Yesterday's Thomas Friedman column featured this clunker of a lede:
While President Obama and Secretary of State Hillary Clinton have gotten a lot of things right on foreign policy, they've made quite a mess in Israeli-Palestinian relations... Then again, the actors they've had to work with were both lemons...
But you know what they say to do with lemons? Make lemonade.
Given Friedman's fondness for hackneyed clichés, I figured this couldn't have been the first time he deployed the lemons/lemonade frame. But he surpassed even my expectations. As it turns out, lemonade have also been or should be made from lemons in the Soviet Union, Bosnia, Iran, and Iraq:
7/28/91: "The cold war may not have ended with a single Appomattox, but if the conventional arms treaty and the German unification agreement of last November are put together with the dissolution of the Warsaw Pact last month and Mr. Gorbachev's trashing of Marxism-Leninism before the Soviet Communist Party last week, they add up to the diplomatic equivalent of a conditional surrender. Still, from such lemons Mr. Gorbachev has made lemonade."

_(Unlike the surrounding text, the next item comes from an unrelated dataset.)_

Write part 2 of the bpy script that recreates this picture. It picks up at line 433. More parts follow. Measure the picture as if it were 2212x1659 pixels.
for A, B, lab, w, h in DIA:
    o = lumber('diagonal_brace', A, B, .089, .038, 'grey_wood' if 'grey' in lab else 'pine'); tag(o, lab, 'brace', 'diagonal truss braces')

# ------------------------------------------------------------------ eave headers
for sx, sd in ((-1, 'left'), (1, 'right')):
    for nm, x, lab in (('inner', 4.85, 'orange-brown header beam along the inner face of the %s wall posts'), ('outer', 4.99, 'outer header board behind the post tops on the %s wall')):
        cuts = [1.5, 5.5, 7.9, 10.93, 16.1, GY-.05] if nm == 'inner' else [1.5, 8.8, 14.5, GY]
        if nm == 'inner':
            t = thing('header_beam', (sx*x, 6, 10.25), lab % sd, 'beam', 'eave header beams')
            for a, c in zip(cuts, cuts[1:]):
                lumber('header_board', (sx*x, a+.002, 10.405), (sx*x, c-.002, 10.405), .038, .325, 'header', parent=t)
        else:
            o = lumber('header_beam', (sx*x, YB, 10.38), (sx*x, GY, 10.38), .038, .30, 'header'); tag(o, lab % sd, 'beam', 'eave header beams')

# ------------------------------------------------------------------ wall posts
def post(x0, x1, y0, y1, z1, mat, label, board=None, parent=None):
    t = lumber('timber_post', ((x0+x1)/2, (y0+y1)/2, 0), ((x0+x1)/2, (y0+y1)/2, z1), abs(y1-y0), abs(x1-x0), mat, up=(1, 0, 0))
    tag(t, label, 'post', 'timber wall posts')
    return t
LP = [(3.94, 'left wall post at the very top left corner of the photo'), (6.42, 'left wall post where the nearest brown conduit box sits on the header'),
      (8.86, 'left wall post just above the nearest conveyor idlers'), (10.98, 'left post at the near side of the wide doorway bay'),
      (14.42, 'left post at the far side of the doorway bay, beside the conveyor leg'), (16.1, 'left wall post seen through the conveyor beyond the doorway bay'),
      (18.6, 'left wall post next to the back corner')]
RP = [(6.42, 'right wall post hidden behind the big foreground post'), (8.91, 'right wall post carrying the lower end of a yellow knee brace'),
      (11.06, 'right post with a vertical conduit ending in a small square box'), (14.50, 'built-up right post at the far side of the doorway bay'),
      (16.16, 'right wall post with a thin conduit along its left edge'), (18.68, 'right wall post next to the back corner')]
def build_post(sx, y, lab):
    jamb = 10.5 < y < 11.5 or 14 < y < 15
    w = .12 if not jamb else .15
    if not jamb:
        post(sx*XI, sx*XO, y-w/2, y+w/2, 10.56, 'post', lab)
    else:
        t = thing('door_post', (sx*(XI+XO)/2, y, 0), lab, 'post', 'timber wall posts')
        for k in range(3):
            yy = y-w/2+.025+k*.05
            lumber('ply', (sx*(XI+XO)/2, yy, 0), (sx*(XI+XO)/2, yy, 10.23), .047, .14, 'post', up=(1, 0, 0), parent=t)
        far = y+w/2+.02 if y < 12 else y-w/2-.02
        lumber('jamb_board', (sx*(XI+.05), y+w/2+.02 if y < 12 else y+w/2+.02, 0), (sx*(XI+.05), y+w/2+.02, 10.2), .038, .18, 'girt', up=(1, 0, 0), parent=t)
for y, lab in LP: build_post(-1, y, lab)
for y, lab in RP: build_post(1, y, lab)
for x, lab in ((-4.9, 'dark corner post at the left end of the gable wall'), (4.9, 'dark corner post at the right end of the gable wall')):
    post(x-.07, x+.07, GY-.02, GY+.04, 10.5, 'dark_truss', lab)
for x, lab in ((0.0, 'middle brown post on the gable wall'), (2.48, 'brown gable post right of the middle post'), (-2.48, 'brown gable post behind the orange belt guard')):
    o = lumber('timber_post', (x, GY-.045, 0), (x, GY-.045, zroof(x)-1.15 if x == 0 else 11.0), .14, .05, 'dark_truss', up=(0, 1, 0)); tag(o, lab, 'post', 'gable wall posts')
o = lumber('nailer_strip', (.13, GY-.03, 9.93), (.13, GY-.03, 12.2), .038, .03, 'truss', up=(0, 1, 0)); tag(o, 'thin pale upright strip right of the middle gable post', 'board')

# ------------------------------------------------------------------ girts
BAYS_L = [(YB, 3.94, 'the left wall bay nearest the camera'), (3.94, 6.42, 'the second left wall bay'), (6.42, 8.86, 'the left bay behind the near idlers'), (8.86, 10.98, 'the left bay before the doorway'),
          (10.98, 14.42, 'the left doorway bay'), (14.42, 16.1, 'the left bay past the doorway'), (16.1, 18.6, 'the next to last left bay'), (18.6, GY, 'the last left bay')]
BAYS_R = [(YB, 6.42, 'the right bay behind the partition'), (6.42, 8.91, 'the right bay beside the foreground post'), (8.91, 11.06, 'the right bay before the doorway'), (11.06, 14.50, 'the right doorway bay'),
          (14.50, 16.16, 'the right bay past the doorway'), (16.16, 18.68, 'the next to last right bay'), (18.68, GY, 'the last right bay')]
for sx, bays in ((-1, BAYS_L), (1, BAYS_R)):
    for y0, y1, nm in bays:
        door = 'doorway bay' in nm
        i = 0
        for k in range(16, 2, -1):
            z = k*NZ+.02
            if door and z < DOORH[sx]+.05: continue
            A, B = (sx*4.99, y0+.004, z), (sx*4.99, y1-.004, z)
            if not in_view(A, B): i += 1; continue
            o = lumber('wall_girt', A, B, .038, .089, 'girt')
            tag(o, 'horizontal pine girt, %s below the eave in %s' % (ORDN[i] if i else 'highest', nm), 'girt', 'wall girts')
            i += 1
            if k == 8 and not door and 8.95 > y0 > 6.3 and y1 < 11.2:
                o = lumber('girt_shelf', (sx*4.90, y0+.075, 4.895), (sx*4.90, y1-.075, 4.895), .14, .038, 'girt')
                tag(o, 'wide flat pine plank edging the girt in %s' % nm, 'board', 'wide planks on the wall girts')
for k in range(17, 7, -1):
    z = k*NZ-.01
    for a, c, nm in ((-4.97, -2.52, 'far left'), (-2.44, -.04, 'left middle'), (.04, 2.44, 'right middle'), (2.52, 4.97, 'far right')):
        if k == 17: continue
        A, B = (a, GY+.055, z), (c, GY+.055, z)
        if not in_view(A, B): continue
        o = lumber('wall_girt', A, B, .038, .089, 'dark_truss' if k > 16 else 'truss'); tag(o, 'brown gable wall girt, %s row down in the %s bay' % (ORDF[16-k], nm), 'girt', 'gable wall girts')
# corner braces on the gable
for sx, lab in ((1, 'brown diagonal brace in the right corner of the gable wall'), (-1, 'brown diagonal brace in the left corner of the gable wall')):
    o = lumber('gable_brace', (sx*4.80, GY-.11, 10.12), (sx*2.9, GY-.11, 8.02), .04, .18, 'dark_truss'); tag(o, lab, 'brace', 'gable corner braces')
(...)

8/28/96: "Richard Holbrooke, the former Bosnia negotiator. Strengths: Smart. Creative. Energetic. Understands American power and how to wield it. Proved in Bosnia that he can turn lemons into lemonade."
10/13/97 (imagined dialogue from Bill Clinton): "Look, I'm dubious about Khatami's prospects... Still, it's worth a try... So we might as well use this mess with France and the oil companies to test Khatami. Hey, when you've got lemons, make lemonade."
1/31/98: "Option 3 is: When you've got lemons, make lemonade. Approach Russia and France and tell them that the U.S. is ready to lift all economic sanctions on Iraq immediately if the two of them can persuade Saddam to accept a total, and permanent, weapons inspection regime."
3/19/03: "But here we are, going to war [in Iraq], basically alone, in the face of opposition, not so much from 'the Arab Street,' but from 'the World Street.' Everyone wishes it were different, but it's too late -- which is why this column will henceforth focus on how to turn these lemons into lemonade. Our children's future hinges on doing this right, even if we got here wrong."
11/30/03: "But here's why the left needs to get beyond its opposition to the war and start pitching in with its own ideas and moral support to try to make lemons into lemonade in Baghdad."
Who's next? My money is on Afghanistan.